Why was he chosen? His drive and personality surely played a part, as did his contacts - Marcinkus was a good friend of David Kennedy, chairman of Chicago's then premier financial institution, the Continental Illinois Bank (itself to collapse years later, in an entirely separate scandal). These attributes must have made him an attractive candidate for the IOR at a moment when the Vatican needed to raise money on a global scale to pay for its expanding mission abroad and growing bureaucracy at home.

This hulking bear of a man, with his gregarious, no-nonsense manner, seemed a perfect choice. "You can't run the Church on Hail Marys," Marcinkus famously once said. Visiting American businessmen and other potential benefactors sought him out. Often a round of golf with the archbishop on the Acqua Santa course out by the ancient Appian Way was the highlight of their stay.

But the enterprising archbishop had an unhappy choice of Italian friends. The first was Michele Sindona, a Sicilian financier with Mafia links to whom the IOR entrusted much of its investment policy - only for Sindona's empire to collapse in the mid-1970s. Then came Roberto Calvi, president of Ambrosiano, Italy's largest private bank, and part of Milan's old Catholic establishment.

It is hard to imagine the interaction of Calvi, furtive, devious and eternally suspicious, with the blunt, back-slapping American archbishop. But interaction there was. Ambrosiano was built on a mountain of debt, and in a bewilderingly complicated series of transactions, that debt was ultimately lodged in a set of foreign "nameplate" companies which the Vatican controlled and - by virtue of its name - effectively guaranteed.

But in 1981 Calvi was sent to prison for currency offences, and his precarious scheme unravelled. In a last desperate bid to find the money, Ambrosiano representatives went to the Vatican, arguing that not only did it have a moral obligation to help; if it did not, the Church would find itself at the centre of a massive scandal. Marcinkus, however, turned them down. So be it, he told them, adding wryly of Calvi, "This is what you get for helping a friend."

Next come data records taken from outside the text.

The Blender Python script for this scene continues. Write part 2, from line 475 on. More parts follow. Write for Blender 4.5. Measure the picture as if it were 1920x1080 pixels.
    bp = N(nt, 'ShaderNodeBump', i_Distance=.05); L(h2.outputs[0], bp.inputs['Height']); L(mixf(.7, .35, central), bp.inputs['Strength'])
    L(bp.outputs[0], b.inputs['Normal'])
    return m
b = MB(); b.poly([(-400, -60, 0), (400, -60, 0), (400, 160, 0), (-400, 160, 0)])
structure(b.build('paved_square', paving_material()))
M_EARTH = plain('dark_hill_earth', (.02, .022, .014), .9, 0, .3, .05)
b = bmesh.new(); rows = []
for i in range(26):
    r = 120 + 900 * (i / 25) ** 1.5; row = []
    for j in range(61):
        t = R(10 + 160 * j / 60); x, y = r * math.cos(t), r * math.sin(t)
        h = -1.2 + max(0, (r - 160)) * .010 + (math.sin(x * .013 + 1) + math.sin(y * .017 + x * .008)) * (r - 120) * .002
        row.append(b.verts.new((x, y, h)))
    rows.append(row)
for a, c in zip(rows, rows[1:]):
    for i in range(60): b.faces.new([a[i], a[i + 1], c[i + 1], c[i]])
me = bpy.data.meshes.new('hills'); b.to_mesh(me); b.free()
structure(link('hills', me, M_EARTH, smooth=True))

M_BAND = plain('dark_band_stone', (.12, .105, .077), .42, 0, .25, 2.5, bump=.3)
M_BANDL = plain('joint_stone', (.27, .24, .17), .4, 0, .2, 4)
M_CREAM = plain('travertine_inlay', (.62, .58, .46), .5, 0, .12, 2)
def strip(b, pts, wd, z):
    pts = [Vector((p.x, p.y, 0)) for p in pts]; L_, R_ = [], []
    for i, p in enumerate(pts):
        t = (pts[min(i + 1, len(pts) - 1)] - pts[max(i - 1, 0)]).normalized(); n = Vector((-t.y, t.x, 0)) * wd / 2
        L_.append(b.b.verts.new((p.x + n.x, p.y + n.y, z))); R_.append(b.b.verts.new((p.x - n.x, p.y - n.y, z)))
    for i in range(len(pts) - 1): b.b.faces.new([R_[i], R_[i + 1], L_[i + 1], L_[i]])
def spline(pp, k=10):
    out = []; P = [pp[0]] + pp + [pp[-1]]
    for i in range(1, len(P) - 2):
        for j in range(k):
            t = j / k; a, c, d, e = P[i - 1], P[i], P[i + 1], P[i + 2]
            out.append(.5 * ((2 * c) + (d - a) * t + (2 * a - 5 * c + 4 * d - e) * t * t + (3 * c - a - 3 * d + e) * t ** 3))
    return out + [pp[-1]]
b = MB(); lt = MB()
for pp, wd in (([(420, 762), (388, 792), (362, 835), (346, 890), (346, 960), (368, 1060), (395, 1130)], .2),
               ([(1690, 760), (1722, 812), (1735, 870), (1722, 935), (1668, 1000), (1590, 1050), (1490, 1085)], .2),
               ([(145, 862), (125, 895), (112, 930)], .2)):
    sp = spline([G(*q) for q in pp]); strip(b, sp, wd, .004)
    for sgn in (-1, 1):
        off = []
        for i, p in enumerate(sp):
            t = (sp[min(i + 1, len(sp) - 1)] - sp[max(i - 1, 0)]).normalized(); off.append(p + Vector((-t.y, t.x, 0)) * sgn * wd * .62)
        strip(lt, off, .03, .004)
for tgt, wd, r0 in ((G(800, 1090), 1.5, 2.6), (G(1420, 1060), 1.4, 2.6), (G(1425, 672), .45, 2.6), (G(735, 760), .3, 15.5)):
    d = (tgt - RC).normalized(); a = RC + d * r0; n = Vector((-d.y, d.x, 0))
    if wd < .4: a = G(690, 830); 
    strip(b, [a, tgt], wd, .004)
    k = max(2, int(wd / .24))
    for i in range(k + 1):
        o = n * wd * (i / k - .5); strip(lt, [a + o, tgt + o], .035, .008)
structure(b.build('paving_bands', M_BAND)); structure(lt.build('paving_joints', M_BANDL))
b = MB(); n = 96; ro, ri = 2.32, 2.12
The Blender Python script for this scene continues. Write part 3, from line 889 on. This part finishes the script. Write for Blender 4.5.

The scandal duly erupted. Ambrosiano collapsed, and on 18 June 1982 Calvi, "God's Banker", was found hanged beneath Blackfriars Bridge in London. Soon Marcinkus himself was a wanted man. In 1984, the Holy See was forced to pay $250m as its part in a settlement with Ambrosiano's creditors, but for years afterwards the Italian authorities sought his extradition.

To this day the extent of Marcinkus's guilt is unclear. He maintained he was innocent, that his only crime was to have been duped by a friend. Others insist however he was in the conspiracy up to his ears. Arguing for the former theory is his utter lack of financial training and experience. On the other hand, his critics point out, he had sat for a decade on the board of Cisalpine Bank, Ambrosiano's subsidiary in the Bahamas and a key cog in the fraud. Perhaps the truth lay somewhere in between: that Marcinkus suspected wrongdoing but turned a blind eye to it, in his desire to bring extra revenues to the Church.

His Vatican career was effectively over. The debacle cost Marcinkus a promotion to Cardinal, a rank to which by dint of his other position of Pro-President, or Governor, of the tiny city state, he would otherwise have been automatically entitled. Instead he returned to the United States in 1990, to spend his remaining years as a working priest.

After a brief spell in his old home town of Chicago, he settled in Sun City, a suburb of Phoenix, Arizona. About the episode which had given him worldwide notoriety, he practised until the end that special omertà found only in the Mafia, the Soviet-era Kremlin and the highest reaches of the Catholic Church. He was, he said in a faxed reply to a would-be television interviewer 10 months before his death, simply "too old to re-enter the fray".

Thus Paul Marcinkus went to his grave with his secrets intact. It is unlikely they will ever be revealed.